Seit Lindbergh galten nicht mehr die Pose und der gekünstelte Blick etwas, er verdammte angemalte Gesichter, angeklebte Wimpern und legten keinen Wert auf vollendete Modelmaße. Ihn interessierten Persönlichkeit und Charakter. „Ich versuche, ehrlich zu sein“, erzählte er vor zwei Jahren im Interview mit unserer Redaktion „ich bin nicht an der Architektur eines Gesichts interessiert, ich will immer zum Kern der Persönlichkeit vordringen.“Dem Wort „Beauty“könne er nichts abgewinnen, sagte er, Botox halte er für Teufelszeug. Mit Retusche werde die ganze Erfahrung eines Menschen überdeckt. Die Frauen, die heutzutage von Agenturen angefragt würden, so Lindbergh, seien massentauglich statt individuell.

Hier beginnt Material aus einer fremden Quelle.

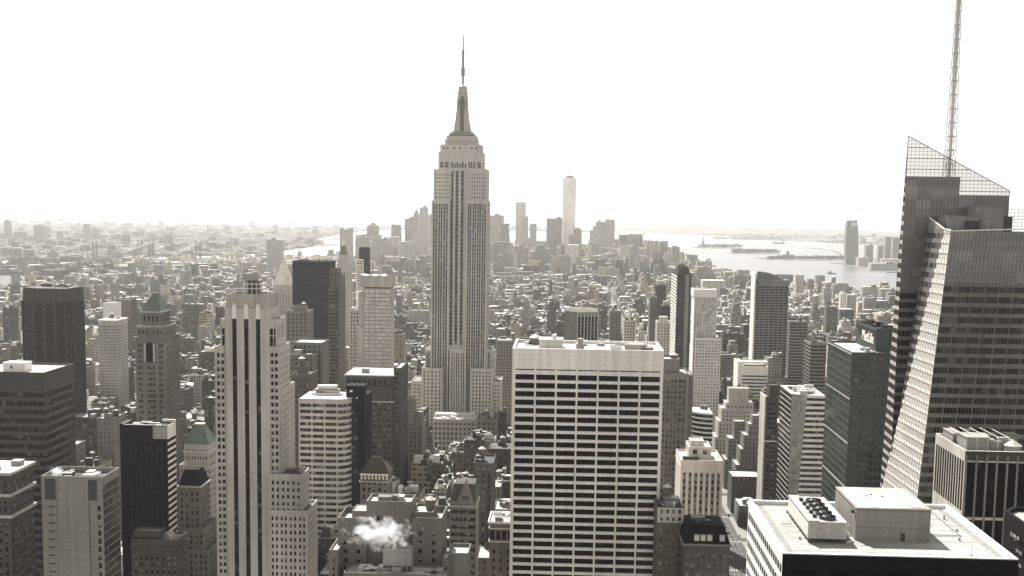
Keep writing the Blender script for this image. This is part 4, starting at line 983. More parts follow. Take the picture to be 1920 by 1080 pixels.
m = MB(); b0, b1 = X_(659, 752, Y + 7), X_(690, 752, Y + 7); m.box(b0 + .01, b0 + 4, Y + 7.2, Y + 32, 0, z - 1.2); T.part('dark_wing', m, 'dark_glass')
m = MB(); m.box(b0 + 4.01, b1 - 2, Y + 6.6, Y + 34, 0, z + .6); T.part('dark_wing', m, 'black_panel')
T.bulk(X_(649, 725, Y + 9), X_(682, 725, Y + 9), Y + 9, Y + 20, z + .02, Z_(660, 723, Y + 9) - .35, 'black_panel', 'plant_room')
m = MB(); m.box(X_(656, 735, Y + 9), X_(661, 735, Y + 9), Y + 8.8, Y + 8.95, z + 3.2, z + 4.4); T.part('sign_panel', m, 'white_metal')
for i, (q, w_) in enumerate(((600, 9), (604, 7.5), (606, 6))):
    m = MB(); xx = X_(612, 740, Y + 14); m.box(xx - w_, xx + w_, Y + 14 + i, Y + 20, z + .02 + i * 2.2, z + 1.5 + i * 2.2); T.part('cooling_unit', m, ('white_metal', 'mid_metal', 'white_metal')[i])
T.boxes.append((a, b1, Y, Y + 34, 0, z)); T.clutter(a + 2, b0 - 8, Y + 16, Y + 28, z, 9, 3, hmax=2); T.finish()

T = T_('pyramid_roof_building', 'brick building with a dark tiled pyramid roof beside the black flank', 'tan_brick', 'dark_glass', 'tar_roof')
Y = 640; x0, x1, y0, y1, z = T.px(675, 729, 888, Y, 14, PUNCH(2.9, .5, 3.9, .55, mt=3, pil=(.5, .2))); cx, cy = hip(T, x0 - .5, x1 + .5, y0 - .5, y1 + .5, z + .01, Z_(705, 861, Y), 2.6, .5, 'bronze_panel', 'pyramid_roof')
m = MB()
for k in range(8): q = x0 + (x1 - x0) * (k + .5) / 8; m.box(q - .4, q + .4, Y - .9, Y + .2, z - 3.0, z - .4)
m.box(x0, x1, Y - .92, Y - .2, z - .6, z - .2); T.part('balustrade', m, 'white_concrete'); T.cornice(x0, x1, y0, y1, z - 4.2, .6, .5, 'pale_stone'); T.finish()

# the building under the plume of steam
T = Tower('stepped_building', 'pale stepped building with sunken roof courts, under the plume of steam', 'building', 'tan_brick', 'dark_glass', 'white_roof')
Y = 500; S2 = PUNCH(4.6, .30, 3.8, .46, 1, 5)
A = T.px(687, 772, 940, Y + 5, 14, dict(cols=lambda w: [(w * .09, w * .09 + 1.3), (w * .23, w * .23 + 1.3), (w * .44, w * .44 + 1.4)], rows=lambda a, b: [(b - 8.6, b - 6.4), (b - 12.8, b - 10.6), (b - 17, b - 14.8)], d=.3), par=1.3)
T.px(633, 687, 971, Y + 3, 20, S2, par=2.6); T.px(660, 688, 958, Y + 9, 12, None, par=0.4); T.px(773, 812, 960, Y + 6, 16, S2, par=1.2); B_ = T.px(773, 829, 971, Y + 3, 22, S2, par=2.8)
T.clutter(A[0] + 1, A[1] - 1, A[2] + 1, A[3] - 1, A[4] - 1.3, 3, 6); T.clutter(B_[0] + 1, B_[1] - 1, A[2] + 2, A[3], B_[4] - 2, 5, 7, tank=1)
T.px(617, 634, 1031, Y - 8, 20, PUNCH(4, .35), par=1)
C = T.px(644, 838, 1076, Y - 14, 14, PUNCH(3.6, .45), par=1.0, side=None)
z = C[4] - 1
T.bulk(X_(718, 1050, Y - 8), X_(772, 1050, Y - 8), Y - 8, Y - 2, z, Z_(740, 1031, Y - 8) - .35, 'grey_metal', 'cooling_tower')
m = MB(); q0, q1 = X_(718, 1050, Y - 8), X_(772, 1050, Y - 8)
for k in range(6): xx = q0 + (q1 - q0) * (k + .5) / 6; m.box(xx - .75, xx + .75, Y - 8.1, Y - 8.003, z + .4, z + 2.6)
T.part('louvre', m, 'dark_metal')
for k in range(4): m = MB(); xx = q0 + (q1 - q0) * (k + .5) / 4; m.cyl(xx, Y - 5, Z_(740, 1031, Y - 8) + .01, Z_(740, 1031, Y - 8) + 1.1, 1.2, 1.3, 14); T.part('fan_stack', m, 'mid_metal')
m = MB()
for k in range(5):
    pp = [Vector((X_(690 + 5 * k + 9 * math.sin(j * .9 + k), 1056 - 2 * k, Y - 9) , Y - 9 + k, z + .5 + 1.2 * abs(math.sin(j * .7 + k)))) + Vector((j * 1.1 - 4, 0, 0)) for j in range(8)]
    for j in range(7): m.bar(pp[j], pp[j + 1], .18, 6)
T.part('duct', m, 'white_metal'); T.clutter(C[0] + 1, C[1] - 1, C[2] + 1, C[3] - 1, z, 12, 14, hmax=2.2)
T.px(829, 841, 1046, Y - 4, 10, None, par=.6); T.px(842, 878, 1037, Y + 1, 16, None, par=1.6); stepped_root = T.finish()

T = T_('gabled_building', 'narrow stone building with a steep gabled front at the bottom centre', 'tan_brick', 'dark_glass', 'tar_roof')
Y = 600; x0, x1, y0, y1, z = T.px(843, 893, 940, Y, 20, dict(cols=lambda w: [(w * a, w * a + 1.1) for a in (.06, .15, .24, .37, .46, .55, .70, .79, .88)], fl=3.9, wh=.5, mt=3.4, mb=5, d=.35), par=0)
cx = (x0 + x1) / 2 + 1.2; zg = Z_(870, 903, Y)
m = MB(); m.prism([(cx - 4.6, Y - .3, z - 1), (cx + 4.6, Y - .3, z - 1), (cx, Y - .3, zg)], [(cx - 4.6, Y + 8, z - 1), (cx + 4.6, Y + 8, z - 1), (cx, Y + 8, zg)]); T.part('gable', m, 'tan_brick', None, [])
m = MB(); m.box(cx - 1.6, cx + 1.6, Y - .4, Y - .303, z + .4, z + 2.6); T.part('gable_window', m, 'dark_glass')
m = MB(); m.prism([(x0, Y + .4, z + .01), (x1, Y + .4, z + .01), (x1, y1, z + .01), (x0, y1, z + .01)], [(x0 + 2, Y + 4, zg - 2), (x1 - 1, Y + 4, zg - 2), (x1 - 1, y1 - 3, zg - 2), (x0 + 2, y1 - 3, zg - 2)]); T.part('slate_roof', m, 'dark_stone')
m = MB(); m.box(x0 + .3, x0 + 1.5, Y + 6, Y + 8, z, zg + .5); m.box(cx - .2, cx + .2, Y - .4, Y, zg, zg + 1.6); T.part('chimney', m, 'pale_stone'); T.cornice(x0, x1, y0, y1, z - 2.4, .5, .4, 'pale_stone'); T.finish()
T = T_('brick_block', 'tall dark brick block with iron fire escapes behind the gabled building', 'dark_stone', 'dark_glass', 'tar_roof')
x0, x1, y0, y1, z = T.px(888, 925, 868, 700, 26, PUNCH(3.2, .4, 3.6, .55)); T.clutter(x0, x1, y0, y1, z - 1, 5, 4, tank=1)
m = MB()
for k in range(14): m.box(x1 - 4, x1 - .6, 698.8, 699.99, z - 6 - k * 3.6, z - 5.8 - k * 3.6); m.bar((x1 - 3.8, 699, z - 6 - k * 3.6), (x1 - .8, 699, z - 9.6 - k * 3.6), .12)
T.part('fire_escape', m, 'dark_metal'); T.finish()
T = T_('arcaded_building', 'dark brick building with a row of round arches under its pale cornice', 'brown_brick', 'dark_glass', 'grey_roof')
Y = 575; x0, x1, y0, y1, z = T.px(918, 962, 978, Y, 20, PUNCH(3.4, .4, 4, .5, 1, 13)); T.cornice(x0, x1, y0, y1, z, 1, .8, 'pale_stone'); T.cornice(x0, x1, y0, y1, z - 3.2, .5, .4, 'pale_stone'); T.cornice(x0, x1, y0, y1, z - 9.6, .6, .4, 'pale_stone')
for k in range(4):
    m = MB(); q = x0 + (x1 - x0) * (k + .5) / 4; t = np.linspace(0, math.pi, 9); m.box(q - 1, q + 1, Y - .08, Y - .003, z - 8.8, z - 5.4); m.prism([(q + math.cos(s), Y - .08, z - 5.4 + math.sin(s)) for s in t], [(q + math.cos(s), Y - .003, z - 5.4 + math.sin(s)) for s in t]); T.part('arched_window', m, 'black_glass')
T.clutter(x0, x1, y0, y1, z - 1, 5, 6); T.finish()

T = T_('brick_tower', 'brick tower with paired windows left of the bright low roofs', 'grey_stone', 'dark_glass', 'white_roof')
Y = 950; x = T.px(758, 792, 794, Y, 24, PUNCH(3.4, .42, 3.6, .55)); T.px(765, 778, 748, Y + 5, 12, None, zb=x[4] - 1); T.px(779, 792, 772, Y + 6, 12, None, zb=x[4] - 1); T.clutter(*x[:4], x[4] - 1, 4, 2, tank=1); T.finish()
T = T_('department_store', 'long low block with a bright white roof in front of the tallest tower', 'pale_stone', 'dark_glass', 'white_roof')
Y = 1120; x = T.px(812, 892, 786, Y, 36, PUNCH(4, .5, 4.6, .5), par=1.4); T.px(815, 888, 777, Y + 20, 12, None, zb=x[4] - 1.4, par=0); T.clutter(*x[:4], x[4] - 1.4, 9, 5, mats=('white_metal', 'pale_stone')); T.finish()
T = T_('brick_loft', 'dark loft with a big water tank right of the long white roof', 'tan_brick', 'dark_glass', 'tar_roof')
x = T.px(893, 931, 786, 1090, 30, PUNCH(4.4, .5, 4.2, .5)); T.tank(X_(912, 780, 1100), 1100, x[4] - 1, 2.6, 4.5, 2.5); T.clutter(*x[:4], x[4] - 1, 4, 6); T.finish()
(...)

Sein eigensinniges Prinzip hat ihm Erfolg gebracht: Dramatisch tönte er die Szenen ein, setzte alles in tief gesättigte Schwarz-Weiß-Töne. Störfelder, Unordnung hatten am Set durchaus Platz. Er steckte Frauen in weit aufgeknöpfte weiße Männeroberhemden, er ließ sie melancholisch, aggressiv und unberechenbar dreinblicken. Und er verortete sie in einer dramatisch beleuchteten Landschaft, gerne vor Industriekulissen oder zersausten Dünen an seinem geliebten Meer – erst in Holland, später in Deauville und Le Touquet.

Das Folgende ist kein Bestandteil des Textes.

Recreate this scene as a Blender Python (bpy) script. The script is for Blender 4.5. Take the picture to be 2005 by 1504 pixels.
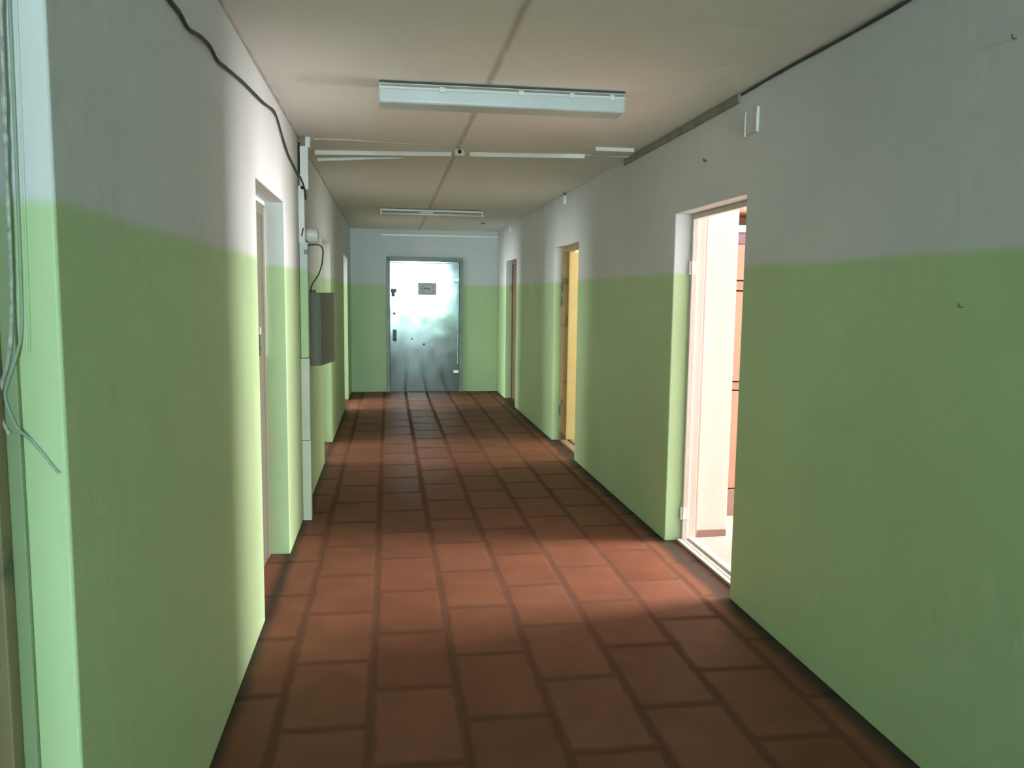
import bpy, bmesh, math, random
from mathutils import Vector, Matrix
random.seed(7)
S = bpy.context.scene
for o in list(bpy.data.objects): bpy.data.objects.remove(o)
C = S.collection

# ---------------------------------------------------------------- camera
F_PX, YAW, PITCH, ROLL = 1568.0154, 0.1536, 0.1094, 0.0126
cy, sy, cp, sp = math.cos(YAW), math.sin(YAW), math.cos(PITCH), math.sin(PITCH)
Fv = Vector((sy*cp, cy*cp, -sp)); Rv = Vector((cy, -sy, 0)); Uv = Rv.cross(Fv)
R2 = Rv*math.cos(ROLL)+Uv*math.sin(ROLL); U2 = -Rv*math.sin(ROLL)+Uv*math.cos(ROLL)
cd = bpy.data.cameras.new('camera'); cam = bpy.data.objects.new('camera', cd); C.objects.link(cam)
cam.matrix_world = Matrix(((R2.x, U2.x, -Fv.x, 0), (R2.y, U2.y, -Fv.y, 0), (R2.z, U2.z, -Fv.z, 1.53), (0, 0, 0, 1)))
cd.sensor_fit = 'HORIZONTAL'; cd.sensor_width = 36; cd.lens = 36*F_PX/2005
cd.clip_start = 0.05
S.camera = cam

# ---------------------------------------------------------------- world, daylight, exposure
w = bpy.data.worlds.new('World'); S.world = w; w.use_nodes = True
bg = w.node_tree.nodes['Background']; bg.inputs[0].default_value = (.62, .78, .95, 1); bg.inputs[1].default_value = .6
S.view_settings.view_transform = 'Standard'; S.view_settings.look = 'None'
S.view_settings.exposure = 1.28; S.view_settings.gamma = 1; S.view_settings.use_curve_mapping = False

XL, XR, H, YB, YN, GZ = -.5775, 1.7228, 2.537, 12.75, -10.0, 1.684

def daylight(name, loc, target, sx, sz, power, col):
    l = bpy.data.lights.new(name, 'AREA'); l.shape = 'RECTANGLE'; l.size = sx; l.size_y = sz
    l.energy = power; l.color = col
    o = bpy.data.objects.new(name, l); C.objects.link(o); o.location = loc
    o.rotation_euler = (Vector(target)-Vector(loc)).to_track_quat('-Z', 'Y').to_euler()
    return o
# daylight just outside each window opening; the last is added fill
daylight('daylight_corridor_end', (.57, YN-.34, 1.66), (.57, 0, 1.66), 1.9, 1.45, 410, (.74, .96, 1.0))
daylight('daylight_bright_room', (5.74, 4.3, 1.55), (0, 4.25, 1.55), 1.4, 1.6, 365, (1.0, .92, .86))
daylight('daylight_second_left_room', (-5.04, 7.85, 1.6), (0, 7.85, 1.6), 1.5, 1.5, 110, (.94, 1.0, .92))
daylight('daylight_second_right_room', (5.04, 8.1, 1.6), (0, 8.1, 1.6), 2.0, 1.4, 80, (1.0, .97, .82))
daylight('daylight_third_left_room', (-5.04, 10.75, 1.6), (0, 10.75, 1.6), 1.5, 1.5, 190, (.92, 1.0, .95))

daylight('daylight_nearest_left_room', (-5.04, -.8, 1.6), (0, -.8, 1.6), 1.5, 1.5, 215, (.78, .97, 1.0))  # added fill behind the viewer to lift the near corridor; its window is invented

# ---------------------------------------------------------------- materials
def mat(name, col, rough=.6, metal=0., bump=0., bscale=30., spec=.5, var=0., vscale=3.):
    m = bpy.data.materials.new(name); m.use_nodes = True; nt = m.node_tree; N = nt.nodes; L = nt.links
    b = N['Principled BSDF']; b.inputs['Base Color'].default_value = (*col, 1)
    b.inputs['Roughness'].default_value = rough; b.inputs['Metallic'].default_value = metal
    b.inputs['Specular IOR Level'].default_value = spec
    tc = N.new('ShaderNodeNewGeometry')
    if bump:
        n = N.new('ShaderNodeTexNoise'); n.inputs['Scale'].default_value = bscale; n.inputs['Detail'].default_value = 4
        L.new(tc.outputs['Position'], n.inputs['Vector'])
        bp = N.new('ShaderNodeBump'); bp.inputs['Strength'].default_value = bump; bp.inputs['Distance'].default_value = .01
        L.new(n.outputs['Fac'], bp.inputs['Height']); L.new(bp.outputs['Normal'], b.inputs['Normal'])
    if var:
        n = N.new('ShaderNodeTexNoise'); n.inputs['Scale'].default_value = vscale; n.inputs['Detail'].default_value = 5
        L.new(tc.outputs['Position'], n.inputs['Vector'])
        r = N.new('ShaderNodeMapRange'); r.inputs[1].default_value = .3; r.inputs[2].default_value = .7
        r.inputs[3].default_value = 1-var; r.inputs[4].default_value = 1+var*.4
        L.new(n.outputs['Fac'], r.inputs[0])
        mx = N.new('ShaderNodeVectorMath'); mx.operation = 'SCALE'; mx.inputs[0].default_value = col
        L.new(r.outputs[0], mx.inputs['Scale']); L.new(mx.outputs[0], b.inputs['Base Color'])
    return m

def paint_mat(nm='two_tone_paint', k=1.):
    """two-tone corridor paint: whitewash above, green oil paint below"""
    m = bpy.data.materials.new(nm); m.use_nodes = True; nt = m.node_tree; N = nt.nodes; L = nt.links
    b = N['Principled BSDF']
    g = N.new('ShaderNodeNewGeometry'); sx = N.new('ShaderNodeSeparateXYZ'); L.new(g.outputs['Position'], sx.inputs[0])
    n1 = N.new('ShaderNodeTexNoise'); n1.inputs['Scale'].default_value = 2.2; n1.inputs['Detail'].default_value = 6
    L.new(g.outputs['Position'], n1.inputs['Vector'])
    n2 = N.new('ShaderNodeTexNoise'); n2.inputs['Scale'].default_value = 1.1; n2.inputs['Detail'].default_value = 4
    L.new(g.outputs['Position'], n2.inputs['Vector'])
    ad = N.new('ShaderNodeMath'); ad.operation = 'MULTIPLY_ADD'; ad.inputs[1].default_value = .03
    L.new(n1.outputs['Fac'], ad.inputs[0]); L.new(sx.outputs['Z'], ad.inputs[2])
    mr = N.new('ShaderNodeMapRange'); mr.inputs[1].default_value = GZ+.015-.013; mr.inputs[2].default_value = GZ+.015+.013
    L.new(ad.outputs[0], mr.inputs[0])
    mix = N.new('ShaderNodeMix'); mix.data_type = 'RGBA'
    mix.inputs[6].default_value = (.475*k, .65*k, .375*k, 1); mix.inputs[7].default_value = (.66*k, .70*k, .72*k, 1)
    L.new(mr.outputs[0], mix.inputs[0])
    r = N.new('ShaderNodeMapRange'); r.inputs[1].default_value = .3; r.inputs[2].default_value = .7
    r.inputs[3].default_value = .93; r.inputs[4].default_value = 1.05
    L.new(n2.outputs['Fac'], r.inputs[0])
    sc = N.new('ShaderNodeVectorMath'); sc.operation = 'SCALE'
    L.new(mix.outputs[2], sc.inputs[0]); L.new(r.outputs[0], sc.inputs['Scale']); L.new(sc.outputs[0], b.inputs['Base Color'])
    rr = N.new('ShaderNodeMapRange'); rr.inputs[3].default_value = .5; rr.inputs[4].default_value = .85
    L.new(mr.outputs[0], rr.inputs[0]); L.new(rr.outputs[0], b.inputs['Roughness'])
    b.inputs['Specular IOR Level'].default_value = .25
    n3 = N.new('ShaderNodeTexNoise'); n3.inputs['Scale'].default_value = 14; n3.inputs['Detail'].default_value = 8
    L.new(g.outputs['Position'], n3.inputs['Vector'])
    bp = N.new('ShaderNodeBump'); bp.inputs['Strength'].default_value = .22; bp.inputs['Distance'].default_value = .012
    L.new(n3.outputs['Fac'], bp.inputs['Height']); L.new(bp.outputs['Normal'], b.inputs['Normal'])
    return m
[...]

Peter Lindbergh kam den Menschen nahe, ob sie berühmt waren oder nicht. Wenn ein Model hinterher sagte, dass es sich auf dem Foto wiedererkenne, war er glücklich. Die Beziehung zu seinen Modellen während der Aufnahmen war die treibende Kraft seiner Visionen, sein größtes Kapital das Vertrauen. Lieblingsmodel Nadja Auermann, die er zigfach in Szene gesetzt hat, hob ihn unter allen anderen hervor mit ihrem Lob: „Ich weiß, dass er meine Seele nicht stiehlt.“
Naomi Campbell, Linda Evangelista, Kate Moss, Tatjana Patitz – Lindbergh hat sie alle vor der Linse gehabt. Neben Armani, Prada und Jil Sander hatte er weitere illustre Auftraggeber. Prominente wie Tina Turner oder Demi Moore schätzten seine Porträts. Wenn er auch einige Männer ablichtete, galt er doch als Lieblingsfotograf der starken Frauen dieser Welt. Sogar Herzogin Meghan ließ sich von ihm porträtieren. Als letztes Zeugnis seiner Arbeit gilt die Fotostrecke mit Helene Fischer für die „Vogue“, die in Schwarz-Weiß und ganz im Stil der 90er Jahre gehalten war. Fischer soll dazu gesagt haben: „Oh Gott… Ich habe noch nicht mal meine Wimpern getuscht.“Jüngstes Fotomodell war Klimaaktivistin Greta Thunberg.
Ob diese Bilder in der für Anfang 2020 geplanten großen Düsseldorfer Ausstellung zu sehen sein werden, steht noch nicht fest, wie das Museum Kunstpalast am Mittwoch mitteilte. Lindbergh wollte die Schau selbst aufbauen. Nun wird sie ihm zu Ehren veranstaltet. Als Vermächtnis des Modefotografen, der die Frauen liebte.